Commenting on the strategy opposing managers often employed against him, McCovey later suggested, “Even with the cold and the wind, I never changed my game. They pulled more crazy shifts on me than anyone in baseball, including Ted Williams. They did a lot of things to try to make me change, but I never altered my approach at the plate. I tried to do the same thing, whether I was at Candlestick Park, Dodger Stadium, or Wrigley Field.”
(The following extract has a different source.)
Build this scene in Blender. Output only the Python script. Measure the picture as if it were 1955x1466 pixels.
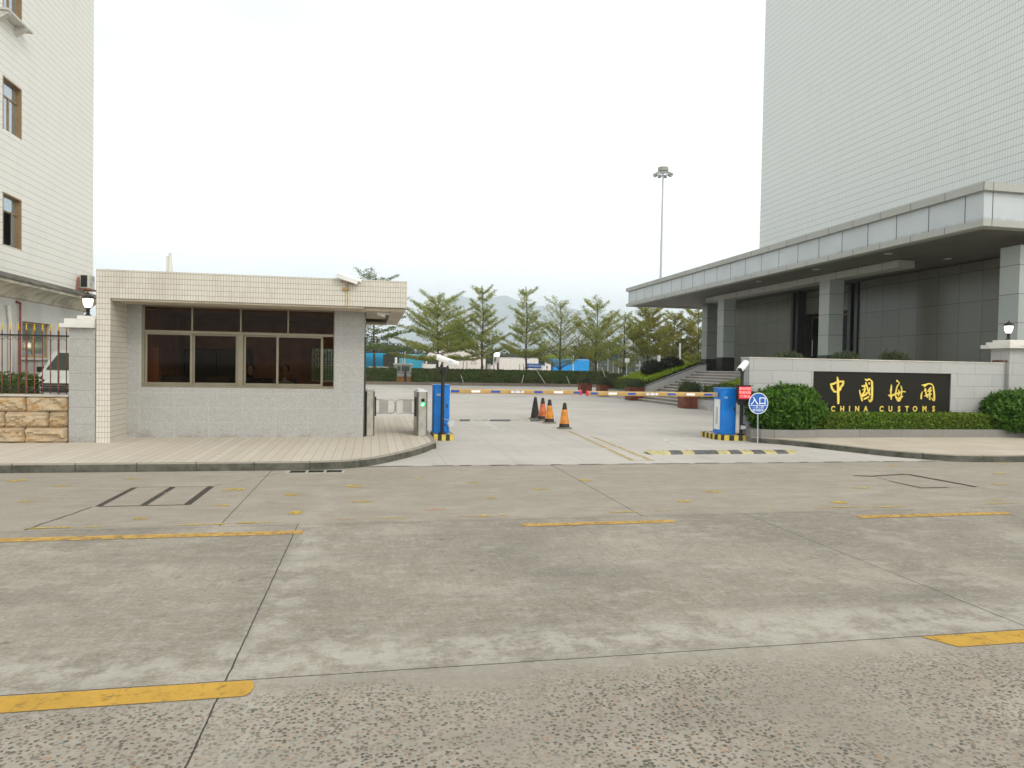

After spending his first several years playing in the shadow of the great Willie Mays, McCovey began to establish himself in 1967 as San Francisco’s primary power threat, and as arguably the most feared hitter in the game. He clubbed 31 homers and drove in 91 runs in 1967, then followed that up leading the National League in home runs and RBIs in each of the next two seasons. McCovey finished the 1968 campaign with a .293 batting average, and a league-leading 36 homers, 105 runs batted in, and .545 slugging percentage. McCovey’s 45 homers, 126 RBIs, .458 on-base percentage, and .656 slugging percentage all topped the senior circuit the following year, and he also placed among the league leaders with 101 runs scored and a .320 batting average. McCovey had another big year in 1970, batting .289, scoring 98 runs, leading the league with a .612 slugging percentage, and placing near the top of the league rankings with 39 home runs, 126 runs batted in, and a .446 on-base percentage. He also led the league with 137 walks, including a then major-league record 42 of the intentional variety.

Although McCovey remained a productive hitter the next few years, the 1970 campaign turned out to be his last year as an elite player. He began experiencing knee problems in 1971 that severely limited his playing time the remainder of his career. After appearing in fewer than 105 games for the Giants in two of the next three seasons, McCovey was traded to the San Diego Padres at the end of 1973. He spent three years in San Diego, made a brief stop in Oakland, and then returned to the Giants in 1977. Playing in pain throughout that 1977 campaign, McCovey still managed to hit 28 home runs, knock in 86 runs, and bat .280 for the team that originally signed him to a major league contract. He spent another three years in San Francisco, finally retiring at the end of the 1980 campaign with 521 career home runs, 1,555 runs batted in, 1,229 runs scored, and a .270 batting average. He hit more than 30 homers seven times, knocked in more than 100 runs four times, scored more than 100 runs twice, batted over .300 twice, and collected more than 100 bases on balls three times. In addition to winning the N.L. MVP Award in 1969, McCovey finished in the top 10 in the voting three other times. He was named to the All-Star Team on six separate occasions.

McCovey initially stayed away from the game following his retirement, although he returned briefly to the limelight when the members of the BBWAA elected him to the Hall of Fame in 1986, in his first year of eligibility. He has since returned to the Giants as an advisor. The team honored the former slugger by erecting a statue of him across from AT&T Park, and by naming the land on which it stands McCovey Point. The inlet of San Francisco Bay beyond the right field fence at the Giants’ new ballpark, historically known as China Basin, has been redubbed McCovey Cove in his honor.

Unfortunately, the knee problems that plagued McCovey throughout the second half of his career have gotten progressively worse since he left the game. Several ill-advised surgeries did more harm than good, and the former Giants great now finds himself unable to walk without assistance. Once the epitome of youth and power, Willie McCovey now says, “I can only get around on crutches and walkers.”